Triunfo após triunfo, o atleta seguiu desafiando a regra. À medida em que foi ficando conhecido na capital federal, os suplementos deixaram de fazer parte de seu pagamento. Foi aí que nasceu o apelido inspirado no personagem bombado do humorístico Casseta & Planeta.
“Dar porrada” era o que ele fazia desde criança, expulso de nove escolas na infância e adolescência por causa de brigas com os colegas. Chegava a apanhar três vezes ao dia da mãe quando se metia sem confusão.
“Nasci para bater em outro cara, entende?”, foi a frase que o marcou no reality show The Ultimate Fighter Brasil (TUF), em 2012, quando seu semblante sisudo, carisma inegável e espontaneidade ao falar lhe deu fama nacional.
Na época, Massaranduba já era campeão peso-leve do Jungle Fight, principal torneio brasileiro de MMA. Eliminado no TUF, o piauiense foi chamado para lutar no UFC 147, em Belo Horizonte, evento que reuniu boa parte dos participantes do programa.
Enfrentou o experiente Delson Heleno, o Pé de Chumbo, 14 kg acima de sua categoria de peso ideal. A vitória por nocaute técnico no primeiro round foi a confirmação de que ele precisava.
“Quando comecei a treinar jiu-jítsu em Brasília o Pé de Chumbo já estava nas revistas de luta. Cheguei, fiz uma boa luta e ganhei, graças a Deus. Então tudo é consequência do seu o esforço”, reconhece o lutador radicado em Curitiba desde 2012.
Na minha primeira luta não senti nada. Hoje já bate o nervosismo porque não quero sair de lá derrotado. Meu maior medo é da derrota. Não tenho medo de apanhar, de sair de lá todo ferrado. Meu medo é perder e decepcionar muita gente
Medo da derrota
Em 25 combates na carreira, Trinaldo só conheceu a derrota quatro vezes: duas por finalização, outras duas por decisão dos jurados.
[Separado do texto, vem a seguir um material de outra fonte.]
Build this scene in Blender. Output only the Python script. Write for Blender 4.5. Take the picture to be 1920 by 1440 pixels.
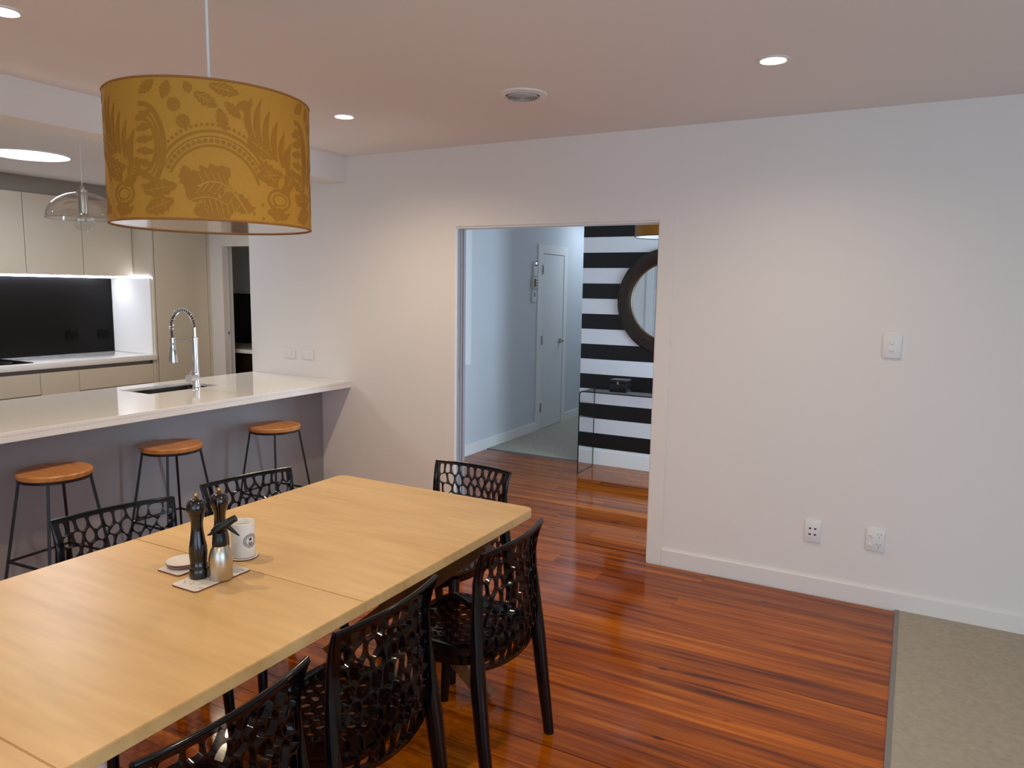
import bpy, bmesh, math, random
from mathutils import Vector, Matrix
random.seed(7)
for o in list(bpy.data.objects): bpy.data.objects.remove(o, do_unlink=True)
scene = bpy.context.scene
COL = scene.collection
PI = math.pi

# ------------------------------------------------------------------ camera
CX, CY, CZ = 1.2985, -4.1012, 1.5975
YAW, PITCH, ROLL, FPX = 0.4984, -0.128, 0.0153, 1379.3
fwd = Vector((-math.sin(YAW)*math.cos(PITCH), math.cos(YAW)*math.cos(PITCH), math.sin(PITCH)))
r0 = Vector((math.cos(YAW), math.sin(YAW), 0)); u0 = r0.cross(fwd)
rgt = r0*math.cos(ROLL) + u0*math.sin(ROLL)
upv = u0*math.cos(ROLL) - r0*math.sin(ROLL)
cam_d = bpy.data.cameras.new('camera'); cam = bpy.data.objects.new('camera', cam_d); COL.objects.link(cam)
cam_d.sensor_fit = 'HORIZONTAL'; cam_d.sensor_width = 36; cam_d.lens = FPX/1920*36
cam_d.clip_start = 0.02
M = Matrix((( rgt.x, upv.x, -fwd.x, CX), (rgt.y, upv.y, -fwd.y, CY), (rgt.z, upv.z, -fwd.z, CZ), (0, 0, 0, 1)))
cam.matrix_world = M
scene.camera = cam

# ------------------------------------------------------------------ world, daylight, exposure
w = bpy.data.worlds.new('world'); scene.world = w; w.use_nodes = True
w.node_tree.nodes['Background'].inputs[0].default_value = (0.55, 0.70, 1.0, 1)
w.node_tree.nodes['Background'].inputs[1].default_value = 0.6
vs = scene.view_settings
vs.view_transform = 'Standard'; vs.look = 'None'; vs.gamma = 1; vs.use_curve_mapping = False
vs.exposure = 0.20

def area(name, loc, rot, sx, sy, power, color, shape='RECTANGLE', spread=PI):
    d = bpy.data.lights.new(name, 'AREA'); d.shape = shape; d.size = sx; d.size_y = sy
    d.energy = power; d.color = color; d.spread = spread
    o = bpy.data.objects.new(name, d); COL.objects.link(o); o.location = loc; o.rotation_euler = rot
    return o
DAY = (0.62, 0.78, 1.0)
# daylight standing in the windows of the living side (east wall and the glass doors behind the viewer)
area('daylight_east_window', (4.52, -4.6, 1.25), (0, PI/2, 0), 2.0, 3.2, 66, DAY)
area('daylight_south_doors', (1.4, -6.68, 1.1), (PI/2, 0, 0), 3.2, 2.0, 36, DAY)
# daylight through the glazed front door at the end of the hall
area('daylight_front_door', (1.62, 1.15, 1.25), (0, PI/2, 0), 1.9, 1.2, 64, (0.58, 0.78, 1.0))
# added cool fill lamp under the corridor ceiling, lightens the carpet
area('corridor_fill', (-1.88, 4.5, 2.485), (0, 0, 0), 0.5, 0.9, 9, (0.66, 0.82, 1.0))

def downlight_lamp(parent, power, color=(1.0, 0.79, 0.55), angle=158):
    d = bpy.data.lights.new('downlight_lamp', 'SPOT'); d.energy = power; d.color = color
    d.spot_size = math.radians(angle); d.spot_blend = 1.0; d.shadow_soft_size = 0.035
    o = bpy.data.objects.new('downlight_lamp', d); COL.objects.link(o)
    o.parent = parent; o.location = (0, 0, -0.012)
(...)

A mais recente, em maio de 2014, diante do americano Michael Chiesa, marcou uma nova fase para o atleta da Evolução Thai. Desde então, o peso-leve encaixou sete triunfos seguidos no UFC e entrou no ranking da categoria – é atualmente 13.º colocado.
Evitar um novo revés o impulsiona a vencer. Até aqui, ele acumula 11 vitórias em 14 duelos no octógono.
“Na minha primeira luta não senti nada. Hoje já bate o nervosismo porque não quero sair de lá derrotado. Meu maior medo é da derrota. Não tenho medo de apanhar, de sair de lá todo ferrado. Meu medo é perder e decepcionar muita gente”, admite.
Assim que foi contratado pelo UFC, Massaranduba colocou como meta dar uma casa para cada um dos cinco irmãos. Está muito próximo de conseguir. Os R$ 180 mil recebidos pela melhor luta da noite no UFC 198, em maio, em Curitiba, por exemplo, foram direto para o objetivo. “Ainda não consegui, então quando entro no octógono o cara vai ter que me bater bastante para ganhar de mim. Não vou deixar estragar meu sonho, não”, enfatiza o quase quarentão mais temporão do MMA.
“Tem muita gente que está desistindo com 24 anos. Eu comecei essa idade e estou legal, bem pra caramba. Tenho certeza que vou chegar. Todo dia tem de acordar e pensar em ser o numero um. Se não pensar, nunca vai ser”.